1./1/ im Zeitraum von 2018 bis 16. Dezember 2019 zumindest 4.300 Gramm Amphetamin, „und zwar 2.800 Gramm, die A***** S***** an andere weitergegeben hat und 1.500 Gramm, die im Bunker lagen“, 900 Gramm Methamphetamin, 2.500 Gramm Cannabiskraut, 21 Gramm MDMA, 306 LSD-Trips, 1.011 Stück XTC-Tabletten, 60 Gramm Heroin und 100 Gramm Kokain dem A***** S*****,

….

Rechtliche Beurteilung

[3] Dagegen richtet sich die auf Z 5, 5a und 11 des § 281 Abs 1 StPO gestützte Nichtigkeitsbeschwerde des Angeklagten, die ihr Ziel verfehlt.

[4] Die Tatrichter gründeten ihre Feststellungen zu den von I./1./ erfassten Suchtgiftmengen – logisch und empirisch mängelfrei – auf die Aussagen des A***** S***** im Zusammenhalt mit den Angaben seiner Abnehmer (S***** H*****, L***** P*****, D***** Pr*****) und den am Computer des Angeklagten gesicherten Schuldenständen und Bestelllisten (US 16 ff, 19 und 21 f). Welche Angaben des Angeklagten diesen Feststellungen erörterungsbedürftig entgegenstehen sollten, legt die eine Unvollständigkeit reklamierende Mängelrüge (Z 5 zweiter Fall) nicht dar.

[5] Entgegen dem weiteren Vorbringen (Z 5 vierter Fall) blieben die Feststellungen zur subjektiven Tatseite in Bezug auf das Überlassen einer übergroßen Menge Suchtgift (US 10; I./1./) nicht offenbar unbegründet (Z 5 vierter Fall). Sie wurden von den Tatrichtern – in unter dem Aspekt der Begründungstauglichkeit unbedenklicher Weise – aus dem objektiven Tatgeschehen, nämlich den hohen in Verkehr gesetzten Mengen und dem Vorliegen eines groß angelegten Suchtgiftvertriebssystem abgeleitet (US 24, 26).

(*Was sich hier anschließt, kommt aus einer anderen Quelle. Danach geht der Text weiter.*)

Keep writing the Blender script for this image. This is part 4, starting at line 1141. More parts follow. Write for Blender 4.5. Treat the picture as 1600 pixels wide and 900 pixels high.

[6] Z 5a des § 281 Abs 1 StPO will als Tatsachenrüge nur geradezu unerträgliche Feststellungen zu entscheidenden Tatsachen und völlig lebensfremde Ergebnisse der Beweiswürdigung durch konkreten Verweis auf aktenkundige Beweismittel verhindern. Tatsachenrügen, die außerhalb solcher Sonderfälle auf eine Überprüfung der Beweiswürdigung abzielen, beantwortet der Oberste Gerichtshof ohne eingehende eigene Erwägungen, um über den Umfang seiner Eingriffsbefugnisse keine Missverständnisse aufkommen zu lassen (RIS‑Justiz RS0118780).

[7] Mit der Behauptung, der Zeuge H***** habe kein „stringentes Aussageverhalten an den Tag“ gelegt und auch die Aussagen „diverser anderer einvernommener“ (von der Rüge aber nicht genannter) Personen hätten Zweifel an der Glaubhaftigkeit dieses Zeugen zugelassen sowie mit dem Verweis auf die weitreichend geständige Verantwortung des Rechtsmittelwerbers gelingt es der Beschwerde nicht, beim Obersten Gerichtshof solch erhebliche Bedenken zu erwecken.

[8] Mit der Aussage des Zeugen Pr*****, H***** erzähle „viele Geschichten“ und wolle „halt cool dastehen“, haben sich die Tatrichter ebenso auseinandergesetzt (US 23; der Sache nach Z 5 zweiter Fall) wie mit der Frage möglicher anderer Suchtgiftlieferanten (US 15, 18).

[9] Entgegen der der Sanktionsrüge (Z 11 zweiter Fall) offenbar zugrunde gelegten Prämisse wurde das „Überlassen über die Grenzmenge hinausgehender Suchtgiftquanten“ von den Tatrichtern „nicht gesondert bzw separat einem weiteren Verbrechen nach § 28a Abs 1 SMG“ unterstellt (zur echten Konkurrenz von Ein‑ und Ausfuhr [§ 28a Abs 1 zweiter und dritter Fall SMG] einerseits und Überlassen [§ 28a Abs 1 fünfter Fall SMG] andererseits vgl RIS‑Justiz RS0118871; Matzka/Zeder/Rüdisser, SMG3 § 27 Rz 62/1). Weshalb daher die Wertung des Zusammentreffens von drei Verbrechen (I./1./, I./2./ und III./1./) mit mehreren Vergehen als erschwerend bei der Strafbemessung (US 27 f) nichtig sein sollte, vermag der Beschwerdeführer nicht darzulegen.

[10] Die Nichtigkeitsbeschwerde war daher bereits bei der nichtöffentlichen Beratung sofort zurückzuweisen (§ 285d Abs 1 StPO), woraus sich die Zuständigkeit des Oberlandesgerichts zur Entscheidung über die Berufungen ergibt (§ 285i StPO).

[11] Die Kostenentscheidung gründet sich auf § 390a Abs 1 StPO.